→ **Information shown**
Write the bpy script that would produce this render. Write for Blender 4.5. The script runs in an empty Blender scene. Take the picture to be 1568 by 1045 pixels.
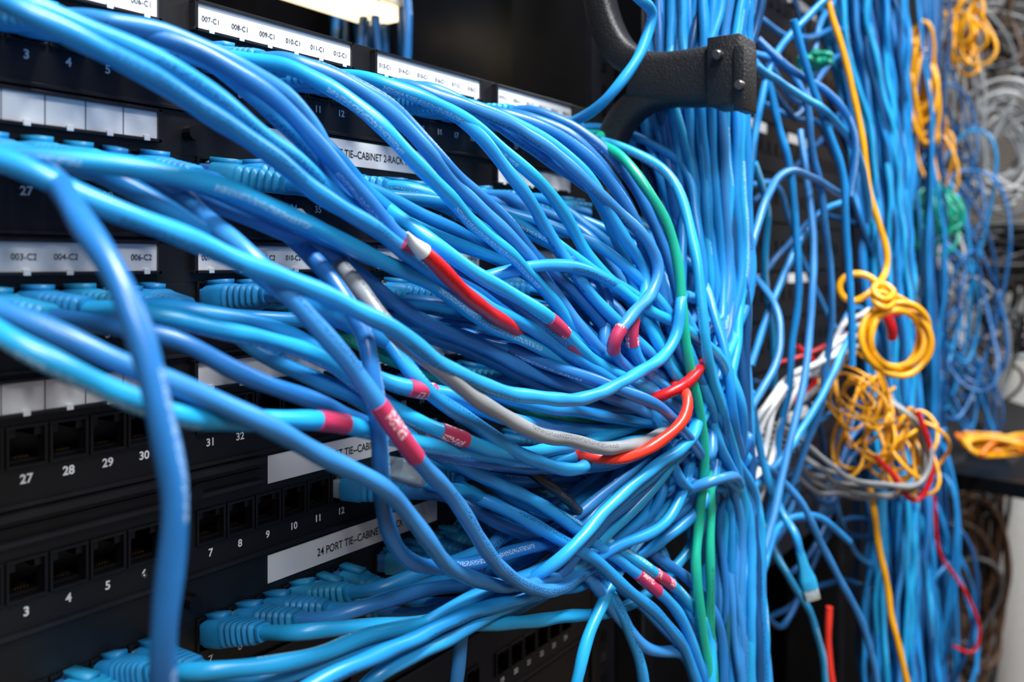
import bpy, math, random
import numpy as np
random.seed(11)
U=random.uniform
sc=bpy.context.scene
try:
    sc.view_settings.view_transform='Standard'
except Exception: pass
# ---------------- survey frame (level camera, rack face = plane y=0) -------------
F=1380.; TH=math.atan2(936,1380); D=.312; H=1.35
ct,st=math.cos(TH),math.sin(TH)
AX=np.array([ct,st,0.]); RT=np.array([st,-ct,0.]); UP=np.array([0,0,1.])
CAM=np.array([0,-D,H])
def ray(px,py): return AX+RT*((px-784)/F)+UP*((400-py)/F)
def S(px,py,d):           # point at distance d(mm) in front of rack face
    r=ray(px,py); return CAM+r*((D-d/1000.)/r[1])
def Z(px,py,z): return CAM+ray(px,py)*z
def proj(P):
    Q=P-CAM; zc=Q@AX
    return np.stack([784+F*(Q@RT)/zc,400-F*Q[...,2]/zc],-1)
# ---------------- materials ----------------
def mat(name,col,rough=.5,metal=0,spec=.5,noise=0,nscale=60,bump=0,bscale=400,emit=0,trans=0):
    m=bpy.data.materials.new(name); m.use_nodes=True
    nt=m.node_tree; b=nt.nodes['Principled BSDF']
    b.inputs['Base Color'].default_value=(*col,1); b.inputs['Roughness'].default_value=rough
    b.inputs['Metallic'].default_value=metal; b.inputs['Specular IOR Level'].default_value=spec
    if trans: b.inputs['Transmission Weight'].default_value=trans
    if emit:
        b.inputs['Emission Color'].default_value=(*col,1); b.inputs['Emission Strength'].default_value=emit
    tc=nt.nodes.new('ShaderNodeTexCoord')
    if noise:
        n=nt.nodes.new('ShaderNodeTexNoise'); n.inputs['Scale'].default_value=nscale; n.inputs['Detail'].default_value=4
        nt.links.new(tc.outputs['Object'],n.inputs['Vector'])
        r=nt.nodes.new('ShaderNodeValToRGB')
        r.color_ramp.elements[0].position=.3; r.color_ramp.elements[1].position=.7
        r.color_ramp.elements[0].color=(*[c*(1-noise) for c in col],1)
        r.color_ramp.elements[1].color=(*[min(1,c*(1+noise*.6)) for c in col],1)
        nt.links.new(n.outputs['Fac'],r.inputs['Fac']); nt.links.new(r.outputs['Color'],b.inputs['Base Color'])
    if bump:
        n=nt.nodes.new('ShaderNodeTexNoise'); n.inputs['Scale'].default_value=bscale
        nt.links.new(tc.outputs['Object'],n.inputs['Vector'])
        bp=nt.nodes.new('ShaderNodeBump'); bp.inputs['Strength'].default_value=bump; bp.inputs['Distance'].default_value=.0005
        nt.links.new(n.outputs['Fac'],bp.inputs['Height']); nt.links.new(bp.outputs['Normal'],b.inputs['Normal'])
    return m
def jacket(name,col,ink,rough=.33,band=.055,amount=.75,period=14.,gs=1100.):
    """PVC cable jacket, printed legend along the length (uv: x = metres, y = turn)"""
    m=bpy.data.materials.new(name); m.use_nodes=True
    nt=m.node_tree; L=nt.links.new; b=nt.nodes['Principled BSDF']
    b.inputs['Roughness'].default_value=rough; b.inputs['Specular IOR Level'].default_value=.5
    def N(t,**k):
        n=nt.nodes.new(t)
        for a,v in k.items(): setattr(n,a,v)
        return n
    def M(op,a,bv=None):
        n=N('ShaderNodeMath',operation=op)
        for i,v in enumerate((a,bv)):
            if v is None: continue
            if isinstance(v,(int,float)): n.inputs[i].default_value=v
            else: L(v,n.inputs[i])
        return n.outputs[0]
    uv=N('ShaderNodeUVMap'); sp=N('ShaderNodeSeparateXYZ'); L(uv.outputs[0],sp.inputs[0])
    u,v=sp.outputs[0],sp.outputs[1]
    inb=M('LESS_THAN',M('ABSOLUTE',M('SUBTRACT',M('FRACT',M('MULTIPLY',v,2.)),.46)),band*2)
    g=N('ShaderNodeTexNoise'); g.inputs['Scale'].default_value=1; g.inputs['Detail'].default_value=0
    cx=N('ShaderNodeCombineXYZ'); L(M('MULTIPLY',u,gs),cx.inputs[0]); L(M('MULTIPLY',v,gs/27.),cx.inputs[1]); L(cx.outputs[0],g.inputs['Vector'])
    gl=M('GREATER_THAN',g.outputs['Fac'],.52)
    w=N('ShaderNodeTexNoise'); w.inputs['Scale'].default_value=1; w.inputs['Detail'].default_value=0
    cy=N('ShaderNodeCombineXYZ'); L(M('MULTIPLY',u,period),cy.inputs[0]); L(cy.outputs[0],w.inputs['Vector'])
    wl=M('GREATER_THAN',w.outputs['Fac'],.50)
    mask=M('MULTIPLY',M('MULTIPLY',M('MULTIPLY',inb,gl),wl),amount)
    tc=N('ShaderNodeTexCoord'); n=N('ShaderNodeTexNoise'); n.inputs['Scale'].default_value=25; n.inputs['Detail'].default_value=3
    L(tc.outputs['Object'],n.inputs['Vector'])
    r=N('ShaderNodeValToRGB'); r.color_ramp.elements[0].position=.3; r.color_ramp.elements[1].position=.7
    r.color_ramp.elements[0].color=(*[c*.78 for c in col],1); r.color_ramp.elements[1].color=(*[min(1,c*1.15) for c in col],1)
    L(n.outputs['Fac'],r.inputs['Fac'])
    mx=N('ShaderNodeMix',data_type='RGBA'); L(mask,mx.inputs['Factor']); L(r.outputs['Color'],mx.inputs['A']); mx.inputs['B'].default_value=(*ink,1)
    L(mx.outputs['Result'],b.inputs['Base Color'])
    bn=N('ShaderNodeTexNoise'); bn.inputs['Scale'].default_value=350; L(tc.outputs['Object'],bn.inputs['Vector'])
    bp=N('ShaderNodeBump'); bp.inputs['Strength'].default_value=.12; bp.inputs['Distance'].default_value=.0004
    L(bn.outputs['Fac'],bp.inputs['Height']); L(bp.outputs['Normal'],b.inputs['Normal'])
    return m
INK=(.005,.02,.07)
BL=[jacket('pvc_blue_a',(.012,.245,.63),INK),jacket('pvc_blue_b',(.020,.31,.72),INK),jacket('pvc_blue_c',(.032,.22,.56),INK),
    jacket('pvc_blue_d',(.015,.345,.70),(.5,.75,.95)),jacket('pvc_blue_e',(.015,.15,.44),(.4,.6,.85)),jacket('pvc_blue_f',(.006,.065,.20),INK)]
TEAL=jacket('pvc_teal',(.01,.10,.17),INK)
GREEN=jacket('pvc_green',(.008,.40,.27),(.01,.1,.05)); RED=jacket('pvc_red',(.50,.006,.010),(.2,0,0)); ORED=jacket('pvc_orange_red',(.76,.035,.018),(.2,0,0))
GRAY=jacket('pvc_gray',(.24,.26,.28),(.05,.05,.05)); YEL=jacket('pvc_yellow',(.90,.40,.008),(.2,.1,0)); WHT=jacket('pvc_white',(.62,.64,.65),(.1,.1,.1)); BLK=jacket('pvc_black',(.012,.012,.014),(.2,.2,.2))
ORG=jacket('pvc_orange',(.85,.2,.01),(.2,.1,0)); BRN=jacket('pvc_brown',(.13,.07,.04),(.1,.1,.1))
PINK=jacket('pink_label_sleeve',(.48,.03,.10),(.95,.75,.8),rough=.5,band=.15,amount=.75,period=90.,gs=800.)
BOOT=mat('boot_blue_rubber',(.014,.25,.56),.45,noise=.2,nscale=80,bump=.15); BOOT2=mat('boot_cyan_rubber',(.016,.31,.58),.45,noise=.2,nscale=80,bump=.15)
BLUEPL=mat('plug_body_blue',(.03,.16,.45),.25); CLEAR=mat('plug_clear_plastic',(.65,.8,.88),.12,trans=.6)
GOLD=mat('gold_contacts',(.3,.19,.07),.4,metal=1)
PB=mat('panel_black',(.0055,.0055,.007),.42,noise=.3,nscale=30,bump=.1,bscale=900)
PBG=mat('panel_edge_black',(.012,.012,.015),.3,noise=.3,nscale=30)
PB2=mat('jack_black',(.003,.003,.004),.35,noise=.2)
BRK=mat('bracket_black_plastic',(.008,.008,.010),.5,noise=.3,bump=.9,bscale=700)
CARD=mat('label_card_white',(.76,.77,.78),.55,noise=.05,nscale=40)
TXT=mat('print_black',(.01,.01,.01),.6,noise=.1); TXW=mat('print_white',(.85,.87,.9),.6,noise=.1)
STEEL=mat('screw_steel',(.25,.25,.26),.35,metal=1,noise=.2)
# ---------------- mesh builder ----------------
class MB:
    def __init__(s): s.v=[];s.f=[];s.m=[];s.uv=[];s.n=0;s.mats=[]
    def mi(s,m):
        if m not in s.mats: s.mats.append(m)
        return s.mats.index(m)
    def add(s,V,Fa,m,uv=None):
        V=np.asarray(V,float); Fa=np.asarray(Fa,int)
        s.v.append(V); s.f.append(Fa+s.n); s.m.append(np.full(len(Fa),s.mi(m))); s.n+=len(V)
        s.uv.append(uv if uv is not None else np.zeros((len(Fa)*4,2)))
    def box(s,x0,x1,y0,y1,z0,z1,m,R=None,o=None):
        V=np.array([[x,y,z] for z in(z0,z1) for y in(y0,y1) for x in(x0,x1)],float)
        if R is not None: V=V@R.T
        if o is not None: V=V+o
        s.add(V,[[0,2,3,1],[4,5,7,6],[0,1,5,4],[2,6,7,3],[0,4,6,2],[1,3,7,5]],m)
    def rings(s,C,A,B,RA,RB,m,sides=12,p=1.,s0=None,cap=True,twist=0):
        """C centres, A,B frame vectors, RA,RB half sizes, p superellipse exponent"""
        n=len(C); th=np.arange(sides)*2*math.pi/sides
        c,sn=np.cos(th),np.sin(th)
        cc=np.sign(c)*np.abs(c)**p; ss=np.sign(sn)*np.abs(sn)**p
        RA=np.asarray(RA,float).reshape(n,-1); RB=np.asarray(RB,float).reshape(n,-1)
        V=C[:,None,:]+A[:,None,:]*(RA*cc)[:,:,None]+B[:,None,:]*(RB*ss)[:,:,None]
        V=V.reshape(-1,3)
        i=np.arange(n-1)[:,None]*sides; j=np.arange(sides)[None,:]; j2=(j+1)%sides
        Fq=np.stack([i+j,i+j2,i+sides+j2,i+sides+j],-1).reshape(-1,4)
        if s0 is None: s0=np.arange(n)*.01
        u0=np.repeat(s0[:-1],sides);u1=np.repeat(s0[1:],sides);v0=np.tile(np.arange(sides)/sides,n-1);v1=v0+1./sides
        uv=np.stack([np.stack([u0,v0],-1),np.stack([u0,v1],-1),np.stack([u1,v1],-1),np.stack([u1,v0],-1)],1).reshape(-1,2)
        s.add(V,Fq,m,uv)
        if cap:
            for k,rev in((0,1),(n-1,0)):
                V2=np.vstack([V[k*sides:(k+1)*sides],C[k]]); fs=[]
                for a in range(0,sides,2):
                    q=[a,(a+1)%sides,(a+2)%sides,sides]; fs.append(q[::-1] if rev else q)
                s.add(V2,fs,m)
    def build(s,name,parent=None,smooth=True,bevel=0):
        V=np.vstack(s.v);Fa=np.vstack(s.f)
        me=bpy.data.meshes.new(name+'_mesh'); me.vertices.add(len(V)); me.vertices.foreach_set('co',V.ravel())
        me.loops.add(len(Fa)*4); me.loops.foreach_set('vertex_index',Fa.ravel())
        me.polygons.add(len(Fa)); me.polygons.foreach_set('loop_start',np.arange(len(Fa))*4)
        try: me.polygons.foreach_set('loop_total',np.full(len(Fa),4))
        except Exception: pass
        me.polygons.foreach_set('material_index',np.concatenate(s.m).astype(np.int32))
        me.polygons.foreach_set('use_smooth',np.full(len(Fa),smooth))
        ul=me.uv_layers.new(name='UVMap'); ul.data.foreach_set('uv',np.vstack(s.uv).ravel().astype(np.float32))
        for m in s.mats: me.materials.append(m)
        me.update(calc_edges=True); me.validate()
        o=bpy.data.objects.new(name,me); sc.collection.objects.link(o)
        if bevel:
            bm=o.modifiers.new('bevel','BEVEL'); bm.width=bevel; bm.segments=2; bm.limit_method='ANGLE'
        if parent: o.parent=parent
        return o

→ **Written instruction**
Search the data above for the word "jacket", then gather each line in which it appears.

→ **The answer**
def jacket(name,col,ink,rough=.33,band=.055,amount=.75,period=14.,gs=1100.):
    """PVC cable jacket, printed legend along the length (uv: x = metres, y = turn)"""
BL=[jacket('pvc_blue_a',(.012,.245,.63),INK),jacket('pvc_blue_b',(.020,.31,.72),INK),jacket('pvc_blue_c',(.032,.22,.56),INK),
    jacket('pvc_blue_d',(.015,.345,.70),(.5,.75,.95)),jacket('pvc_blue_e',(.015,.15,.44),(.4,.6,.85)),jacket('pvc_blue_f',(.006,.065,.20),INK)]
TEAL=jacket('pvc_teal',(.01,.10,.17),INK)
GREEN=jacket('pvc_green',(.008,.40,.27),(.01,.1,.05)); RED=jacket('pvc_red',(.50,.006,.010),(.2,0,0)); ORED=jacket('pvc_orange_red',(.76,.035,.018),(.2,0,0))
GRAY=jacket('pvc_gray',(.24,.26,.28),(.05,.05,.05)); YEL=jacket('pvc_yellow',(.90,.40,.008),(.2,.1,0)); WHT=jacket('pvc_white',(.62,.64,.65),(.1,.1,.1)); BLK=jacket('pvc_black',(.012,.012,.014),(.2,.2,.2))
ORG=jacket('pvc_orange',(.85,.2,.01),(.2,.1,0)); BRN=jacket('pvc_brown',(.13,.07,.04),(.1,.1,.1))
PINK=jacket('pink_label_sleeve',(.48,.03,.10),(.95,.75,.8),rough=.5,band=.15,amount=.75,period=90.,gs=800.)